- _Stated problem_: Make an exact copy of the lines, leaving the pictures out.

════════════════

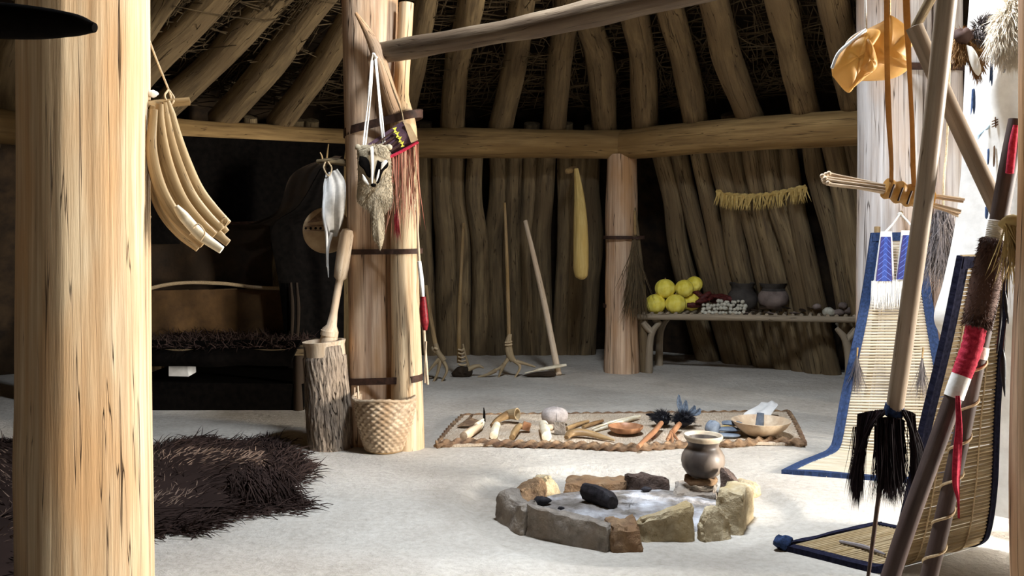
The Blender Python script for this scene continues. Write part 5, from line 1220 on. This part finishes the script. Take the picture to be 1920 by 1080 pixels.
def lerp(p, q, t): return tuple(a+(b-a)*t for a, b in zip(p, q))
def on_line(a, b, py):                                  # a: list of (px, py), b: distance
    ys = [q[1] for q in a]; return P(np.interp(py, ys, [q[0] for q in a]), py, b)
sE0, sE1 = [(1908, 225), (1893, 300), (1869, 430), (1849, 530), (1821, 655), (1795, 725), (1774, 785), (1705, 975), (1670, 1080), (1588, 1328)], 3.0
st = thing('wrapped_staff', 'dark staff with brown fur, red and white wraps leaning in front of the nearer backrest', 'staff', on_line(sE0, sE1, 1325))
MB().tube([on_line(sE0, sE1, y) for y in (1328, 1080, 975, 785, 725, 655, 530, 430, 300, 225)], [.0285, .028, .027, .027, .027], 20, 40, .02, 4).build('shaft', M['darkstaff'], st)
MB().tube([on_line(sE0, sE1, y) for y in (745, 725, 704)], [.0295, .030, .0295], 22, 6).build('white_band', M['white'], st)
MB().tube([on_line(sE0, sE1, y) for y in (704, 680, 650, 620, 600)], [.030, .031, .031, .031, .030], 22, 40, 0, 1, bump=lambda th, s_: np.full_like(th, .03*math.sin(s_*900))).build('red_wrap', M['red'], st)
fp_ = [on_line(sE0, sE1, y) for y in (612, 580, 540, 500, 465, 448)]
MB().tube(fp_, [.032, .040, .042, .040, .037, .029], 22, 24, .07, 5).build('fur_core', M['fur_brown'], st)
B, Dr = [], []; ax_ = unit(fp_[-1]-fp_[0])
for _ in range(3600):
    t = random.random(); c = fp_[0]+(fp_[-1]-fp_[0])*t; a_ = random.uniform(0, 6.28); e1 = unit(np.cross(ax_, V(0, 1, 0))); e2 = np.cross(ax_, e1); o_ = e1*math.cos(a_)+e2*math.sin(a_)
    B.append(c+o_*.036); Dr.append(o_*1.0-ax_*.7+RNG.normal(0, .25, 3))
o = MB().strands(B, Dr, [random.uniform(.010, .022) for _ in B], .0013, .5, .3).build('fur_wrap', M['fur_brown'], st); o['kind'] = 'stuff'
MB().tube([on_line(sE0, sE1, y) for y in (450, 430, 414)], [.029, .029, .0285], 20, 36, 0, 1, bump=lambda th, s_: np.full_like(th, .06*math.sin(s_*1100))).build('cord_wrap', M['cordw'], st)
MB().tube([P(1893, 325, 2.96), P(1899, 270, 2.96), P(1905, 235, 2.96)], [.012, .012, .008], 10, 8).build('red_binding', M['red'], st)
RB = on_line(sE0, sE1, 744)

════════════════

- _Result_:
The Blender Python script for this scene continues. Write part 5, from line 1220 on. This part finishes the script. Take the picture to be 1920 by 1080 pixels.
def lerp(p, q, t): return tuple(a+(b-a)*t for a, b in zip(p, q))
def on_line(a, b, py):                                  # a: list of (px, py), b: distance
    ys = [q[1] for q in a]; return P(np.interp(py, ys, [q[0] for q in a]), py, b)
sE0, sE1 = [(1908, 225), (1893, 300), (1869, 430), (1849, 530), (1821, 655), (1795, 725), (1774, 785), (1705, 975), (1670, 1080), (1588, 1328)], 3.0
st = thing('wrapped_staff', 'dark staff with brown fur, red and white wraps leaning in front of the nearer backrest', 'staff', on_line(sE0, sE1, 1325))
MB().tube([on_line(sE0, sE1, y) for y in (1328, 1080, 975, 785, 725, 655, 530, 430, 300, 225)], [.0285, .028, .027, .027, .027], 20, 40, .02, 4).build('shaft', M['darkstaff'], st)
MB().tube([on_line(sE0, sE1, y) for y in (745, 725, 704)], [.0295, .030, .0295], 22, 6).build('white_band', M['white'], st)
MB().tube([on_line(sE0, sE1, y) for y in (704, 680, 650, 620, 600)], [.030, .031, .031, .031, .030], 22, 40, 0, 1, bump=lambda th, s_: np.full_like(th, .03*math.sin(s_*900))).build('red_wrap', M['red'], st)
fp_ = [on_line(sE0, sE1, y) for y in (612, 580, 540, 500, 465, 448)]
MB().tube(fp_, [.032, .040, .042, .040, .037, .029], 22, 24, .07, 5).build('fur_core', M['fur_brown'], st)
B, Dr = [], []; ax_ = unit(fp_[-1]-fp_[0])
for _ in range(3600):
    t = random.random(); c = fp_[0]+(fp_[-1]-fp_[0])*t; a_ = random.uniform(0, 6.28); e1 = unit(np.cross(ax_, V(0, 1, 0))); e2 = np.cross(ax_, e1); o_ = e1*math.cos(a_)+e2*math.sin(a_)
    B.append(c+o_*.036); Dr.append(o_*1.0-ax_*.7+RNG.normal(0, .25, 3))
o = MB().strands(B, Dr, [random.uniform(.010, .022) for _ in B], .0013, .5, .3).build('fur_wrap', M['fur_brown'], st); o['kind'] = 'stuff'
MB().tube([on_line(sE0, sE1, y) for y in (450, 430, 414)], [.029, .029, .0285], 20, 36, 0, 1, bump=lambda th, s_: np.full_like(th, .06*math.sin(s_*1100))).build('cord_wrap', M['cordw'], st)
MB().tube([P(1893, 325, 2.96), P(1899, 270, 2.96), P(1905, 235, 2.96)], [.012, .012, .008], 10, 8).build('red_binding', M['red'], st)
RB = on_line(sE0, sE1, 744)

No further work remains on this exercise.